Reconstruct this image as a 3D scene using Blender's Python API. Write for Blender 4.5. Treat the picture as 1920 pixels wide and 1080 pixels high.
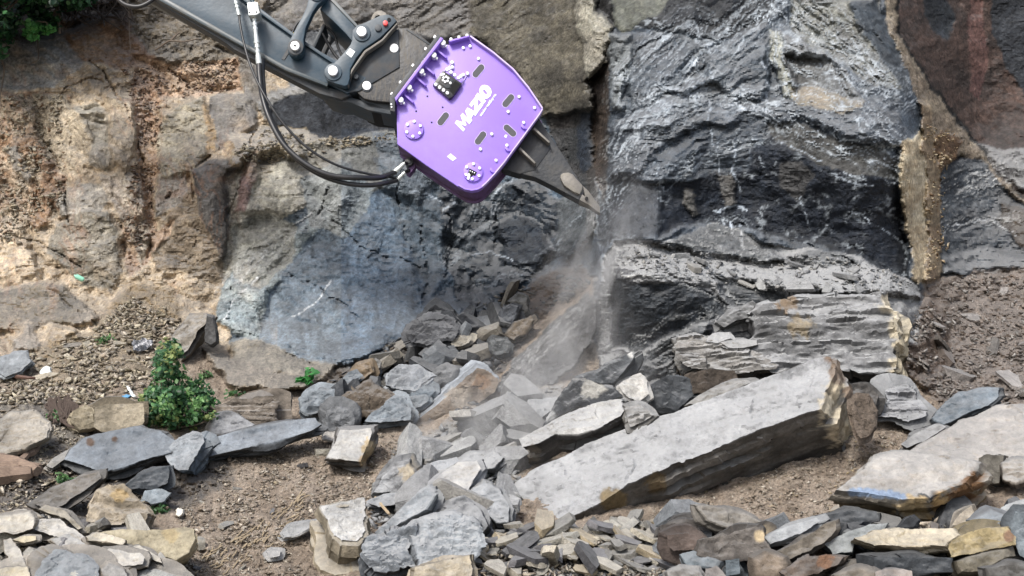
import bpy, bmesh, math, random
import numpy as np
from mathutils import Vector, Matrix

random.seed(7)
rng = np.random.default_rng(7)
S = bpy.context.scene
C = S.collection
for o in list(bpy.data.objects):
    bpy.data.objects.remove(o)

# ------------------------------------------------------------------ camera, light, exposure
CZ = 2.0
F = 2640.0                                   # focal length in photograph pixels (1920 wide)
cam_d = bpy.data.cameras.new('camera'); cam = bpy.data.objects.new('camera', cam_d); C.objects.link(cam)
cam.location = (0, 0, CZ); cam.rotation_euler = (math.radians(90), 0, 0)
cam_d.sensor_width = 36; cam_d.lens = F / 1920 * 36; cam_d.clip_end = 500; cam_d.clip_start = 0.05
S.camera = cam

SUN_EL, SUN_AZ = math.radians(51), math.radians(207)   # azimuth from +Y towards +X
world = bpy.data.worlds.new('World'); S.world = world; world.use_nodes = True
wn = world.node_tree; wn.nodes.clear()
wo = wn.nodes.new('ShaderNodeOutputWorld'); bg = wn.nodes.new('ShaderNodeBackground')
sky = wn.nodes.new('ShaderNodeTexSky'); sky.sky_type = 'NISHITA'; sky.sun_disc = False
sky.sun_elevation = SUN_EL; sky.sun_rotation = SUN_AZ
sky.air_density = 1.0; sky.dust_density = 4.0; sky.ozone_density = 1.0
hs = wn.nodes.new('ShaderNodeHueSaturation'); hs.inputs['Saturation'].default_value = 0.75
wn.links.new(sky.outputs[0], hs.inputs['Color']); wn.links.new(hs.outputs[0], bg.inputs[0])
bg.inputs[1].default_value = 0.115; wn.links.new(bg.outputs[0], wo.inputs[0])
sd = bpy.data.lights.new('sun', 'SUN'); sd.energy = 1.85; sd.angle = math.radians(12); sd.color = (1.0, 0.97, 0.93)
sun = bpy.data.objects.new('sun', sd); C.objects.link(sun)
sdir = Vector((math.sin(SUN_AZ) * math.cos(SUN_EL), math.cos(SUN_AZ) * math.cos(SUN_EL), math.sin(SUN_EL)))
sun.rotation_euler = sdir.to_track_quat('Z', 'Y').to_euler(); sun.location = sdir * 30
S.view_settings.view_transform = 'Standard'; S.view_settings.look = 'None'
S.view_settings.gamma = 1; S.view_settings.use_curve_mapping = False
S.view_settings.exposure = 0.9

# ------------------------------------------------------------------ numpy noise
def _hash(ix, iy, iz, seed):
    h = (ix * 374761393 + iy * 668265263 + iz * 2147483647 + seed * 974634777) & 0xffffffff
    h = ((h ^ (h >> 13)) * 1274126177) & 0xffffffff
    h = ((h ^ (h >> 16)) * 2246822519) & 0xffffffff
    return (h ^ (h >> 15)) & 0xffffffff
def rnd(ix, iy, iz, seed):
    return _hash(ix.astype(np.int64), iy.astype(np.int64), iz.astype(np.int64), seed) / 4294967295.0
def vnoise(x, y, z=None, seed=0):
    """smooth gradient-like value noise in -1..1"""
    if z is None: z = np.zeros_like(x)
    xi, yi, zi = np.floor(x), np.floor(y), np.floor(z)
    fx, fy, fz = x - xi, y - yi, z - zi
    ux, uy, uz = [f * f * f * (f * (f * 6 - 15) + 10) for f in (fx, fy, fz)]
    r = 0
    zz = (0, 1) if np.any(fz != 0) else (0,)
    for dz in zz:
        wz = uz if dz else (1 - uz)
        for dy in (0, 1):
            wy = uy if dy else (1 - uy)
            for dx in (0, 1):
                wx = ux if dx else (1 - ux)
                h = _hash((xi + dx).astype(np.int64), (yi + dy).astype(np.int64), (zi + dz).astype(np.int64), seed)
                a = (h & 0xffff) / 65535.0 * 2 * np.pi
                g = np.cos(a) * (fx - dx) + np.sin(a) * (fy - dy) + (((h >> 16) / 65535.0) * 2 - 1) * (fz - dz) * (1 if len(zz) > 1 else 0)
                r = r + wx * wy * wz * g
    return r * 1.5
def fbm(x, y, z=None, seed=0, o=4, g=0.5, l=2.03):
    r, a, s = 0, 1.0, 0
    if z is None: z = np.zeros_like(x)
    for i in range(o):
        r = r + a * vnoise(x, y, z, seed + i * 17); s += a; a *= g
        x, y, z = x * l + 3.1, y * l + 1.7, z * l
    return r / s
def ridged(x, y, seed=0, o=4, g=0.5):
    r, a, s = 0, 1.0, 0
    for i in range(o):
        r = r + a * (1 - 2 * np.abs(vnoise(x, y, None, seed + i * 13))); s += a; a *= g
        x, y = x * 2.07 + 5.2, y * 2.07 + 1.3
    return r / s
def rot2(x, y, deg):
    c, s = math.cos(math.radians(deg)), math.sin(math.radians(deg))
    return x * c + y * s, -x * s + y * c
def facets(x, y, seed=0, slope=1.0):
    """broken-rock facets: every voronoi cell is its own tilted plane; returns height and edge distance"""
    xi, yi = np.floor(x), np.floor(y)
    f1 = np.full(x.shape, 9.0); f2 = np.full(x.shape, 9.0); h = np.zeros(x.shape)
    z0 = np.zeros_like(x)
    for dy in (-1, 0, 1):
        for dx in (-1, 0, 1):
            cx, cy = xi + dx, yi + dy
            px = cx + rnd(cx, cy, z0, seed); py = cy + rnd(cx, cy, z0, seed + 1)
            d = (x - px) ** 2 + (y - py) ** 2
            gx = rnd(cx, cy, z0, seed + 2) * 2 - 1; gy = rnd(cx, cy, z0, seed + 3) * 2 - 1
            hh = (rnd(cx, cy, z0, seed + 4) - 0.5) * 0.8 + slope * (gx * (x - px) + gy * (y - py))
            near = d < f1
            f2 = np.where(near, f1, np.minimum(f2, d)); h = np.where(near, hh, h); f1 = np.where(near, d, f1)
    return h, np.sqrt(f2) - np.sqrt(f1)
def tin(x, y, seed=0):
    """creased planes that meet edge to edge, heights about -0.5..0.5"""
    x, y = rot2(x, y, (seed * 37) % 360)
    x = x + 0.9 * vnoise(x * .37, y * .37, None, seed + 91); y = y + 0.9 * vnoise(x * .31 + 7, y * .31, None, seed + 92)
    xi, yi = np.floor(x), np.floor(y); fx, fy = x - xi, y - yi; z0 = np.zeros_like(x)
    a, b, c, d = rnd(xi, yi, z0, seed), rnd(xi + 1, yi, z0, seed), rnd(xi, yi + 1, z0, seed), rnd(xi + 1, yi + 1, z0, seed)
    return np.where(fx + fy < 1, a + fx * (b - a) + fy * (c - a), d + (1 - fx) * (c - d) + (1 - fy) * (b - d)) - .5
def sstep(a, b, x):
    t = np.clip((x - a) / (b - a), 0, 1); return t * t * (3 - 2 * t)
def lin(hx, k=0.72):
    c = [int(hx[i:i + 2], 16) / 255 for i in (0, 2, 4)]
    v = np.array([(v / 12.92 if v < 0.04045 else ((v + 0.055) / 1.055) ** 2.4) * k for v in c])
    return v * .82 + v.mean() * .18
def poly_sd(px, py, poly):
    """signed distance, positive inside"""
    n = len(poly); d = np.full(px.shape, 1e9); ins = np.zeros(px.shape, bool)
    for i in range(n):
        ax, ay = poly[i]; bx, by = poly[(i + 1) % n]
        ex, ey = bx - ax, by - ay
        t = np.clip(((px - ax) * ex + (py - ay) * ey) / (ex * ex + ey * ey + 1e-9), 0, 1)
        d = np.minimum(d, (px - ax - t * ex) ** 2 + (py - ay - t * ey) ** 2)
        if ay != by:
            c = ((ay > py) != (by > py)) & (px < (bx - ax) * (py - ay) / (by - ay) + ax)
            ins ^= c
    d = np.sqrt(d)
    return np.where(ins, d, -d)
def line_d(px, py, pts):
    d = np.full(px.shape, 1e9)
    for (ax, ay), (bx, by) in zip(pts[:-1], pts[1:]):
        ex, ey = bx - ax, by - ay
        t = np.clip(((px - ax) * ex + (py - ay) * ey) / (ex * ex + ey * ey + 1e-9), 0, 1)
        d = np.minimum(d, (px - ax - t * ex) ** 2 + (py - ay - t * ey) ** 2)
    return np.sqrt(d)

# ------------------------------------------------------------------ materials
def new_mat(name):
    m = bpy.data.materials.new(name); m.use_nodes = True
    return m, m.node_tree.nodes, m.node_tree.links, m.node_tree.nodes['Principled BSDF']
def node(ns, t, **kw):
    n = ns.new(t)
    for k, v in kw.items(): setattr(n, k, v)
    return n
def rock_material(name, bump1=1.0, objcol=False, rough=0.88, fine=1.0, scale=1.0, spec=0.3):
    m, ns, ln, b = new_mat(name)
    tc = node(ns, 'ShaderNodeTexCoord'); at = node(ns, 'ShaderNodeAttribute', attribute_name='Col')
    col = at.outputs['Color']
    if objcol:
        oi = node(ns, 'ShaderNodeObjectInfo'); mx = node(ns, 'ShaderNodeMix', data_type='RGBA', blend_type='MULTIPLY')
        mx.inputs[0].default_value = 1; ln.new(col, mx.inputs[6]); ln.new(oi.outputs['Color'], mx.inputs[7]); col = mx.outputs[2]
    # fine mineral grain
    n1 = node(ns, 'ShaderNodeTexNoise'); n1.inputs['Scale'].default_value = 26 * scale; n1.inputs['Detail'].default_value = 8; n1.inputs['Roughness'].default_value = 0.72
    ln.new(tc.outputs['Object'], n1.inputs['Vector'])
    r1 = node(ns, 'ShaderNodeMapRange'); r1.inputs[1].default_value = 0.3; r1.inputs[2].default_value = 0.7
    r1.inputs[3].default_value = 1 - 0.38 * fine; r1.inputs[4].default_value = 1 + 0.38 * fine
    ln.new(n1.outputs[0], r1.inputs[0])
    mu = node(ns, 'ShaderNodeMix', data_type='RGBA', blend_type='MULTIPLY'); mu.inputs[0].default_value = 1
    ln.new(col, mu.inputs[6]); ln.new(r1.outputs[0], mu.inputs[7])
    n4 = node(ns, 'ShaderNodeTexNoise'); n4.inputs['Scale'].default_value = 5.5 * scale; n4.inputs['Detail'].default_value = 7; n4.inputs['Roughness'].default_value = 0.7
    ln.new(tc.outputs['Object'], n4.inputs['Vector'])
    r4 = node(ns, 'ShaderNodeMapRange'); r4.inputs[1].default_value = 0.35; r4.inputs[2].default_value = 0.65
    r4.inputs[3].default_value = 0.72; r4.inputs[4].default_value = 1.25; ln.new(n4.outputs[0], r4.inputs[0])
    mv = node(ns, 'ShaderNodeMix', data_type='RGBA', blend_type='MULTIPLY'); mv.inputs[0].default_value = 1
    ln.new(mu.outputs[2], mv.inputs[6]); ln.new(r4.outputs[0], mv.inputs[7]); mu = mv
    # pale dust that has settled on upward faces; its amount is painted in the attribute's alpha
    ge = node(ns, 'ShaderNodeNewGeometry'); sx = node(ns, 'ShaderNodeSeparateXYZ'); ln.new(ge.outputs['Normal'], sx.inputs[0])
    n3 = node(ns, 'ShaderNodeTexNoise'); n3.inputs['Scale'].default_value = 9; n3.inputs['Detail'].default_value = 6
    ln.new(tc.outputs['Object'], n3.inputs['Vector'])
    ad = node(ns, 'ShaderNodeMath', operation='MULTIPLY_ADD'); ad.inputs[1].default_value = 0.7; ad.inputs[2].default_value = -0.35
    ln.new(n3.outputs[0], ad.inputs[0])
    ad2 = node(ns, 'ShaderNodeMath', operation='ADD'); ln.new(sx.outputs[2], ad2.inputs[0]); ln.new(ad.outputs[0], ad2.inputs[1])
    mr = node(ns, 'ShaderNodeMapRange'); mr.inputs[1].default_value = 0.36; mr.inputs[2].default_value = 0.85
    ln.new(ad2.outputs[0], mr.inputs[0])
    ml = node(ns, 'ShaderNodeMath', operation='MULTIPLY'); ln.new(mr.outputs[0], ml.inputs[0]); ln.new(at.outputs['Alpha'], ml.inputs[1])
    dm = node(ns, 'ShaderNodeMix', data_type='RGBA'); ln.new(ml.outputs[0], dm.inputs[0]); ln.new(mu.outputs[2], dm.inputs[6])
    dm.inputs[7].default_value = (0.33, 0.335, 0.335, 1)
    ln.new(dm.outputs[2], b.inputs['Base Color'])
    b.inputs['Roughness'].default_value = rough; b.inputs['Specular IOR Level'].default_value = spec
    # relief
    n2 = node(ns, 'ShaderNodeTexNoise'); n2.inputs['Scale'].default_value = 13 * scale; n2.inputs['Detail'].default_value = 10; n2.inputs['Roughness'].default_value = 0.62
    ln.new(tc.outputs['Object'], n2.inputs['Vector'])
    bp = node(ns, 'ShaderNodeBump'); bp.inputs['Strength'].default_value = 0.75 * bump1; bp.inputs['Distance'].default_value = 0.05
    ln.new(n2.outputs[0], bp.inputs['Height'])
    n5 = node(ns, 'ShaderNodeTexNoise'); n5.inputs['Scale'].default_value = 48 * scale; n5.inputs['Detail'].default_value = 5; n5.inputs['Roughness'].default_value = 0.7
    ln.new(tc.outputs['Object'], n5.inputs['Vector'])
    b2 = node(ns, 'ShaderNodeBump'); b2.inputs['Strength'].default_value = 0.6 * bump1; b2.inputs['Distance'].default_value = 0.012
    ln.new(n5.outputs[0], b2.inputs['Height']); ln.new(bp.outputs[0], b2.inputs['Normal']); ln.new(b2.outputs[0], b.inputs['Normal'])
    return m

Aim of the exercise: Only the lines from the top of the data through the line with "S.camera = cam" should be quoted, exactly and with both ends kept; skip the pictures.

Output of the exercise:
Reconstruct this image as a 3D scene using Blender's Python API. Write for Blender 4.5. Treat the picture as 1920 pixels wide and 1080 pixels high.
import bpy, bmesh, math, random
import numpy as np
from mathutils import Vector, Matrix

random.seed(7)
rng = np.random.default_rng(7)
S = bpy.context.scene
C = S.collection
for o in list(bpy.data.objects):
    bpy.data.objects.remove(o)

# ------------------------------------------------------------------ camera, light, exposure
CZ = 2.0
F = 2640.0                                   # focal length in photograph pixels (1920 wide)
cam_d = bpy.data.cameras.new('camera'); cam = bpy.data.objects.new('camera', cam_d); C.objects.link(cam)
cam.location = (0, 0, CZ); cam.rotation_euler = (math.radians(90), 0, 0)
cam_d.sensor_width = 36; cam_d.lens = F / 1920 * 36; cam_d.clip_end = 500; cam_d.clip_start = 0.05
S.camera = cam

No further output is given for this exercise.